Not without good reason has it been said that “the blood of the martyrs is the seed of the Church.” And of course, the word “martyr” simply means “witness.” And whether the time of physical martyrdom is soon approaching once again or not, it nevertheless now seems that the witness of being a Christian is no longer quite so easy for the world to overlook, no longer merely an inevitable part of the cultural backdrop of our society.

And, my brothers and sisters, whether this will turn out to be a great and incomparable blessing for the world, or the cause of immense and unspeakable tragedy, depends entirely on us. If we bury our talent, if we squander the grace with which each of us has been entrusted according to our own measure, if the witness we make to the unbelieving world is one devoid of the love and mercy and compassion of our Lord Jesus Christ, then truly it would be “better for [us] that a millstone were hanged about [our] neck, and [we be] cast into the sea, than that [we] should offend one of these little ones” (Luke 17:2). For “unto whomsoever much is given, of him shall be much required” (Luke 12:48).

But let us not despair over our sins and our failures, let us not be overwhelmed by grief over the times we have forsaken the high calling to which we have been summoned. For the Holy Apostles themselves fled out of fear at the hour of the Lord’s Passion, and even the great St. Peter denied the Savior thrice. Yet none of these sins prevented God on the holy day of Pentecost from sending down upon them the Most Holy Spirit in the form of tongues of fire, and on that same day thousands of souls around them were saved. Even the bloodthirsty persecutor Saul became the greatest preacher of the Gospel of Christ that this world has ever seen.

There is absolutely no more powerful witness on this earth to the Kingdom of Heaven than a life renewed and transfigured by the grace of God. And before God Himself I tell you the truth: such a life, and such great and ineffable grace, is open to each and every one of us, no matter who we are and no matter what we have done. It is open to us through Holy Baptism, through Holy Communion, through the Mystery of Repentance, through a life of prayer and fasting and almsgiving, through a life filled with mercy and compassion and love. And above all: it is open to us through the Cross. So let us strive with all our hearts to say with St. Paul: “I am crucified with Christ: nevertheless I live; yet not I, but Christ liveth in me: and the life which I now live in the flesh I live by the faith of the Son of God, who loved me, and gave himself for me” (Galatians 2:20).
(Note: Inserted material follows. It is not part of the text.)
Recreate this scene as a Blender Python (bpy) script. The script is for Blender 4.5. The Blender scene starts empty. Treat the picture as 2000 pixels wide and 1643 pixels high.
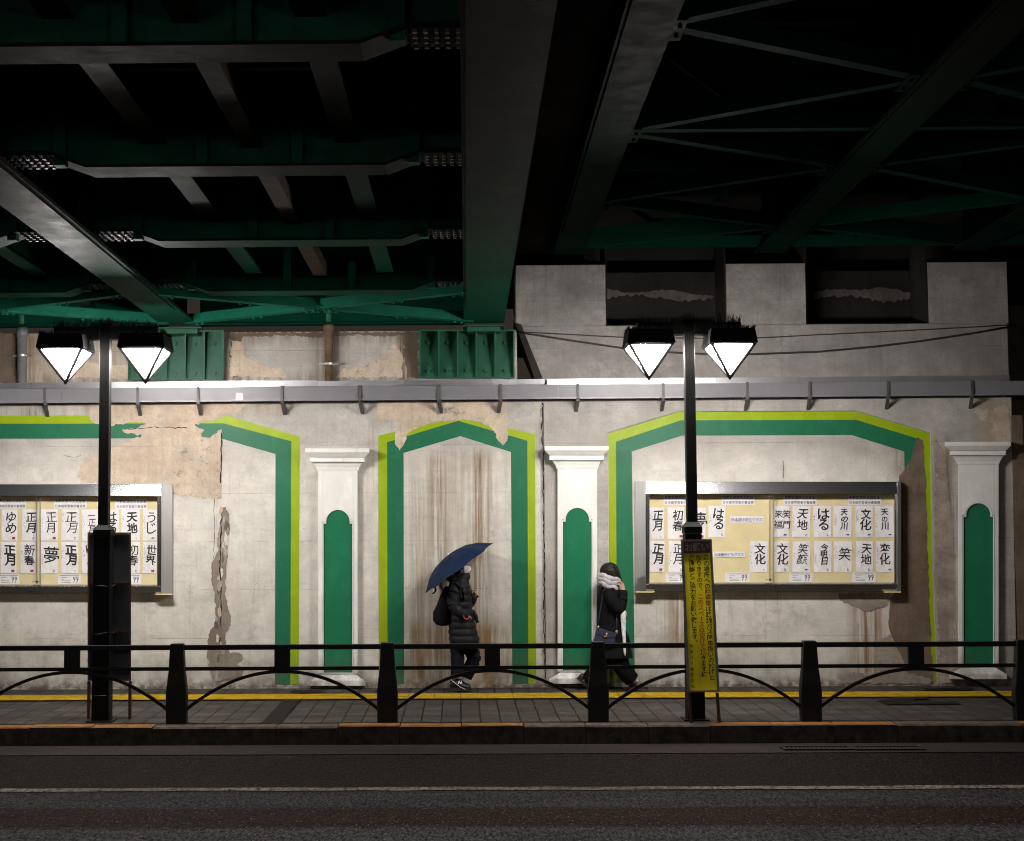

We Christians are once again becoming strangers in a strange land, and “here have we no continuing city, but we seek one to come” (Hebrews 13:14). And truly all the world longs for the city of God… but they will never hear of it if we ourselves do not tell them, and they will never reach it if we ourselves do not lead the way. So let us make the most of this great and holy opportunity which we have been given. Let us make all our lives a witness to the Heavenly Jerusalem. Let us always remember Sion, even as we sing with great and unspeakable grief here by these waters of Babylon.

Let us make it the sole purpose of our lives to bring every single person we meet with us on our journey Home.